Après plus de six mois de guerre en Ukraine, et six paquets de sanctions, et toujours pas d’effondrement de l’économie russe en vue, le G7 en vient à concevoir l’arme fatale, celle qui est appelée à faire tout le mal souhaitable à la Russie mais sans nuire en rien aux pays engagés contre elle dans une guerre par procuration chaque fois renouvelée. Il fallait y penser, car elle est sophistiquée, tellement subtile ; ce n’est pas à elle que des libéraux convaincus penseraient en premier, ni même d’ailleurs des esprits obtus, ne se recommandant en soi ni pour son orthodoxie ni pour son simplicité. Mais qu’importe, après tout ; à la guerre comme à la guerre. S’il est possible de s’approvisionner en pétrole russe non pas à son prix de marché, qui est cher et comme tel fait rentrer beaucoup d’argent dans les caisses de Poutine, mais à son prix de revient, majoré d’un petit profit, suffisamment attractif cependant pour que les Russes n’arrêtent pas les frais, les pays en guerre non déclarée contre eux auraient tort de s’en priver. Cela s’appelle plafonner les prix du pétrole russe, où qu’il se trouve, où qu’il se vende, quels qu’en soient les acheteurs, qu’ils soient des Occidentaux, des Américains, des Asiatiques, des Africains, qu’ils soient en bons ou en mauvais termes avec Moscou. A tous les Russes seraient obligés de céder leur marchandise à un prix plafonné par le G7.

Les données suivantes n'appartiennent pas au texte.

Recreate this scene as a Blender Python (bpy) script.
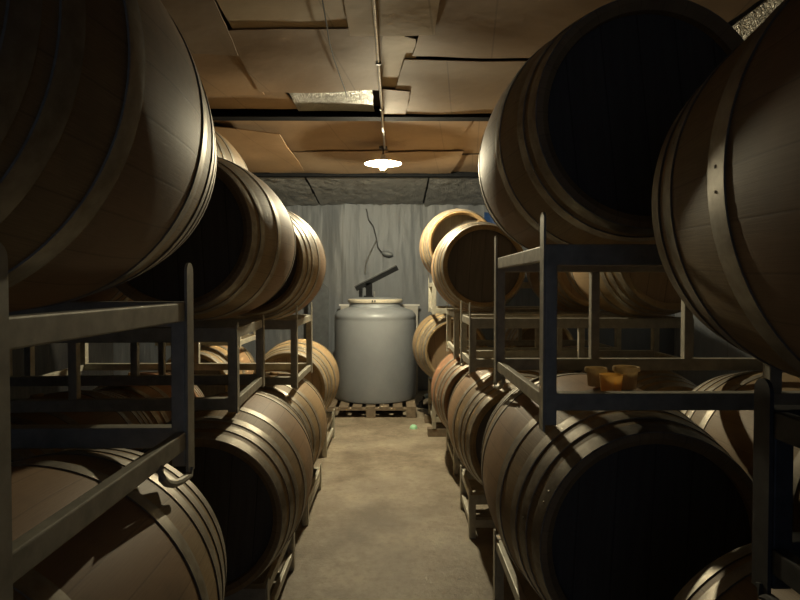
import bpy, bmesh, math, random
from mathutils import Vector, Matrix, noise
for o in list(bpy.data.objects): bpy.data.objects.remove(o)
S = bpy.context.scene
C = S.collection
H = 1.38                                   # eye height
R = math.radians
# ---------------------------------------------------------------- camera
cam_d = bpy.data.cameras.new('camera'); cam_d.sensor_width = 36; cam_d.lens = 27.0
cam = bpy.data.objects.new('camera', cam_d); C.objects.link(cam)
cam.location = (0, 0, H); cam.rotation_euler = (R(90 - 1.34), 0, R(-0.48)); cam_d.clip_start = 0.02
S.camera = cam
# ---------------------------------------------------------------- world, exposure
w = bpy.data.worlds.new('world'); S.world = w; w.use_nodes = True
w.node_tree.nodes['Background'].inputs[0].default_value = (0.42, 0.56, 0.85, 1)
w.node_tree.nodes['Background'].inputs[1].default_value = 0.04
S.view_settings.view_transform = 'Standard'; S.view_settings.look = 'None'
S.view_settings.exposure = 2.1; S.view_settings.gamma = 1; S.view_settings.use_curve_mapping = False
try:
    S.cycles.use_denoising = True
    S.cycles.max_bounces = 10; S.cycles.diffuse_bounces = 7; S.cycles.glossy_bounces = 4
    S.cycles.sample_clamp_indirect = 6; S.cycles.caustics_reflective = False; S.cycles.caustics_refractive = False
except Exception: pass
BULB = 1500.0                              # emission of the one hanging bulb
LAMP = Vector((-0.10, 5.08, H + 1.03))

# ---------------------------------------------------------------- node helpers
class NT:
    def __init__(s, name):
        s.m = bpy.data.materials.new(name); s.m.use_nodes = True
        s.t = s.m.node_tree; s.b = s.t.nodes['Principled BSDF']
        s.tc = s.t.nodes.new('ShaderNodeTexCoord')
    def n(s, typ, **kw):
        nd = s.t.nodes.new(typ)
        for k, v in kw.items():
            if k == 'inp':
                for i, val in v.items():
                    if hasattr(val, 'is_linked') or isinstance(val, bpy.types.NodeSocket): s.t.links.new(val, nd.inputs[i])
                    else: nd.inputs[i].default_value = val
            else: setattr(nd, k, v)
        return nd
    def math(s, op, a, b=None, c=None):
        nd = s.t.nodes.new('ShaderNodeMath'); nd.operation = op
        for i, v in enumerate((a, b, c)):
            if v is None: continue
            if isinstance(v, (int, float)): nd.inputs[i].default_value = v
            else: s.t.links.new(v, nd.inputs[i])
        return nd.outputs[0]
    def mix(s, f, a, b, mode='MIX'):
        nd = s.t.nodes.new('ShaderNodeMix'); nd.data_type = 'RGBA'; nd.blend_type = mode
        for i, v in ((0, f), (6, a), (7, b)):
            if isinstance(v, (int, float)) : nd.inputs[i].default_value = v
            elif isinstance(v, tuple): nd.inputs[i].default_value = (*v, 1) if len(v) == 3 else v
            else: s.t.links.new(v, nd.inputs[i])
        return nd.outputs[2]
    def noise(s, vec, scale, detail=4, rough=.55):
        nd = s.n('ShaderNodeTexNoise', inp={'Vector': vec, 'Scale': scale, 'Detail': detail, 'Roughness': rough}); return nd.outputs[0]
    def map(s, vec, scale=(1, 1, 1), loc=(0, 0, 0)):
        nd = s.n('ShaderNodeMapping', inp={'Vector': vec, 'Scale': scale, 'Location': loc}); return nd.outputs[0]
    def ramp(s, f, lo, hi):
        nd = s.n('ShaderNodeMapRange', inp={'Value': f, 'From Min': lo, 'From Max': hi}); return nd.outputs[0]
    def bump(s, h, strength, dist=.01, nrm=None):
        nd = s.n('ShaderNodeBump', inp={'Height': h, 'Strength': strength, 'Distance': dist})
        if nrm is not None: s.t.links.new(nrm, nd.inputs['Normal'])
        return nd.outputs[0]
    def out(s, col=None, rough=None, metal=None, nrm=None, emit=None):
        for k, v in (('Base Color', col), ('Roughness', rough), ('Metallic', metal), ('Normal', nrm)):
            if v is None: continue
            if isinstance(v, (int, float)): s.b.inputs[k].default_value = v
            elif isinstance(v, tuple): s.b.inputs[k].default_value = (*v, 1)
            else: s.t.links.new(v, s.b.inputs[k])
        return s.m

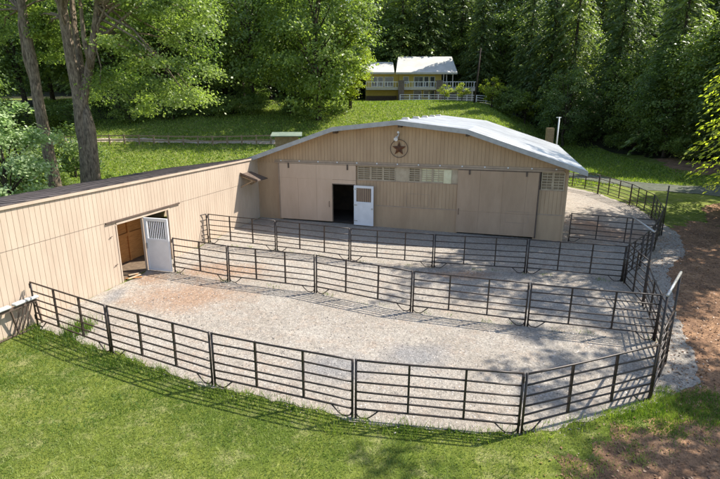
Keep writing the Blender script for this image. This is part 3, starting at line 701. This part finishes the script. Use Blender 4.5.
for px in (442, 445, 451): mb.bar((hx(px), YH - 1.2, zf), (hx(px), YH - 1.2, ze), .14)
hput(mb, 'deck_post', M['deck'])
# white fence in front of the house
wf = empty('white_fence', (hx(400), 92, gz(hx(400), 92)), 0, 'white post and rail fence in front of the house carport', 'fence')
for k in range(20):
    x = hx(399) + k * 1.7; z = gz(x, 92); o = MB().bar((x, 92, z), (x, 92, z + 1.25), .13).build('post', M['white'], wf); o.location = -wf.location
for h in (.4, .8, 1.2):
    mb = MB()
    for k in range(19):
        x = hx(399) + k * 1.7; mb.bar((x, 91.95, gz(x, 92) + h), (x + 1.7, 91.95, gz(x + 1.7, 92) + h), .05, .08)
    mb.build('rail', M['white'], wf).location = -wf.location
# utility pole and small post
p = at(474, 105, 84); p.z = gz(p.x, p.y); top = at(481, 48, 84)
up = empty('utility_pole', p, 0, 'slim dark leaning utility pole beside the house', 'pole')
MB().tube([(0, 0, -.3), tuple(top - p)], [.16, .10], 8).build('pole', M['barkd'], up, True)
MB().bar(tuple((top - p) * .93 + Vector((-.7, 0, 0))), tuple((top - p) * .93 + Vector((.7, 0, 0))), .09).build('crossarm', M['barkd'], up)
px_ = 33.0 * 0 + at(557, 137, 52).x; zq = gz(px_, 52)
ps = empty('meter_post', (px_, 52, zq), 0, 'thin white post with dark box standing behind the barn right corner', 'post')
MB().tube([(0, 0, 0), (.05, 0, at(557, 117, 52).z - zq)], .07, 8).build('post', M['white'], ps, True)
MB().bar((-.25, 0, at(557, 117.5, 52).z - zq), (.25, 0, at(557, 117.5, 52).z - zq), .08).build('cross_piece', M['white'], ps)
MB().box(-1.1, -.4, -.2, .3, 0, at(550, 128, 52).z - zq).build('box', M['wood'], ps)

# ------------------------------------------------------------------ trees
def limb(mb, a, b, r0, r1, rng, n=5, wob=.15, sides=7):
    a = Vector(a); b = Vector(b); L = (b - a).length; pts = []; rs = []
    for i in range(n + 1):
        t = i / n; o = Vector((rng.uniform(-1, 1), rng.uniform(-1, 1), rng.uniform(-1, 1) * .4)) * wob * L * .25 * math.sin(t * math.pi)
        pts.append(a.lerp(b, t) + o + Vector((0, 0, .06 * L * math.sin(t * math.pi)))); rs.append(r0 + (r1 - r0) * t)
    mb.tube(pts, rs, sides); return pts

def leaf_cloud(centres, radii, per, size, rng, mid, flat=.6, up=.9):
    C = np.repeat(np.array(centres), per, 0); Rr = np.repeat(np.array(radii), per)[:, None]
    d = rng.normal(size=C.shape); d /= np.linalg.norm(d, axis=1, keepdims=True)
    rad = rng.random((len(C), 1)) ** .45
    off = d * rad * Rr * np.array([1, 1, flat]) * (1 + .35 * rng.normal(size=(len(C), 1)))
    # droop the rim of each clump like a leafy bough
    off[:, 2] -= .25 * (off[:, 0] ** 2 + off[:, 1] ** 2) / (Rr[:, 0] + .01)
    Pp = C + off
    out = Pp - np.array(mid); out /= np.linalg.norm(out, axis=1, keepdims=True) + 1e-6
    nrm = out * .5 + np.array([0, 0, up]) + rng.normal(size=C.shape) * .55
    V, F = leaf_quads(Pp, np.full(len(C), size), nrm, .65, rng)
    clump_t = np.repeat(rng.random(len(centres)), per)
    tint = .5 * clump_t + .5 * rng.random(len(C))
    return V, F, tint

def broadleaf(seed, H, Rad, base, n, per, leaf, lm, bark='barkd', tr=.35, squash=1.0, cr=(1.0, 1.9)):
    """returns meshes (trunk, crown)"""
    rng = random.Random(seed); nr = np.random.default_rng(seed)
    cs = []; rr = []; mid = Vector((0, 0, base + (H - base) * .5)); hz_ = (H - base) / 2
    lobes = [(rng.uniform(0, 6.28), rng.uniform(-.6, .9), rng.uniform(.75, 1.2)) for _ in range(9)]
    while len(cs) < n:
        t = rng.uniform(0, 2 * math.pi); c = rng.uniform(-1, 1); s = math.sqrt(1 - c * c)
        k = rng.uniform(.35, 1) ** .5
        w_ = 1.0
        for (lt, lc, la) in lobes:
            dd = (math.cos(t - lt) * s * math.sqrt(1 - lc * lc) + c * lc)
            if dd > .8: w_ = max(w_ * 1.0, la)
            elif dd > .6: w_ *= .93
        prof = 1.0 - .25 * max(0, c) ** 2
        p = Vector((math.cos(t) * s * Rad * k * w_ * prof, math.sin(t) * s * Rad * k * w_ * prof, mid.z + c * hz_ * k * (w_ * .5 + .5) * squash))
        if p.z < base * .8: continue
        cs.append(p); rr.append(rng.uniform(*cr) * (Rad / 5) ** .5)
    V, F, t = leaf_cloud([tuple(c) for c in cs], rr, per, leaf, nr, tuple(mid))
    crown = fast_mesh('crown', V, F, M[lm], t)
    mb = MB(); tp_ = Vector((rng.uniform(-.5, .5), rng.uniform(-.5, .5), base + (H - base) * .75))
    pts = limb(mb, (0, 0, -.4), tp_, tr, tr * .25, rng, 8, .1, 9)
    for i in rng.sample(range(n), min(n, 22)):
        c = cs[i]; q = pts[max(2, min(7, int(8 * (c.z / H) * .75)))]
        limb(mb, q, c, tr * .28, .03, rng, 4, .2, 5)
    return mb.mesh('trunk', M[bark], True), crown

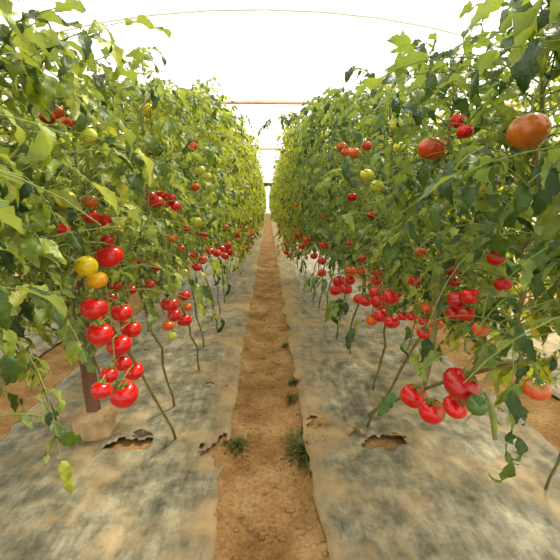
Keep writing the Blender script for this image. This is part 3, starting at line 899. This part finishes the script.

Une mesure faite pour plaire à tout le monde, sauf évidemment aux Russes. Ni les Indiens ni les Chinois, qui ont augmenté leurs achats de pétrole russe depuis le début de la guerre, davantage par intérêt que par amitié, le pétrole russe leur revenant moins cher du fait des sanctions occidentales, ne devraient pas y trouver à redire, puisqu’ils pourraient
l’avoir à un prix plus faible encore. Ce serait comme si les Russes le produisaient non plus pour le profit qu’il donne mais pour les besoins en énergie du reste du monde. C’est du communisme, mais entre clients. Une telle idée n’a pu germer que dans la tête d’un fou s’estimant tout-puissant. Ce sont les Américains qui les premiers l’ont eue. Puis les occidentaux s’en sont emparés, avant de la céder au G7 qui depuis deux jours se dit désireux de la mettre en œuvre. Comment compte-t-il s’y prendre ? En enjoignant aux compagnies, leur appartenant pour la plupart, de ne prendre en charge que les cargaisons achetées à un prix plafonné, qu’eux-mêmes se réservent le droit de fixer le moment venu. Imaginons un client qui entre dans un magasin, qui se choisit un article, et qui décide lui-même du prix auquel l’acquérir, le propriétaire n’ayant quant à lui qu’un seul droit, celui d’acquiescer. Pour amener la Russie à un tel degré d’abaissement, il faut non seulement l’avoir chassée d’Ukraine, mais avoir déjà pris Moscou, ou sur le point de le prendre. Projet d’autant plus étrange que les Européens ont déjà pris la décision de se passer entièrement de pétrole russe dès la fin de cette année. Quant aux Américains, cela est déjà fait depuis quelque temps déjà. Pourquoi songer à quelque chose d’aussi saugrenu que le plafonnement d’un prix alors que l’on n’envisage rien moins que de se passer du produit lui-même ? En fait, il en est de cette sanction imaginaire comme de la contre-offensive ukrainienne, prétendument en cours à Kherson : un délire de toute-puissance. Pas plus que les Ukrainiens n’ont les moyens de reprendre Kherson, le G7 n’a ceux de se procurer le pétrole russe au prix fixé par lui, non pas par le marché.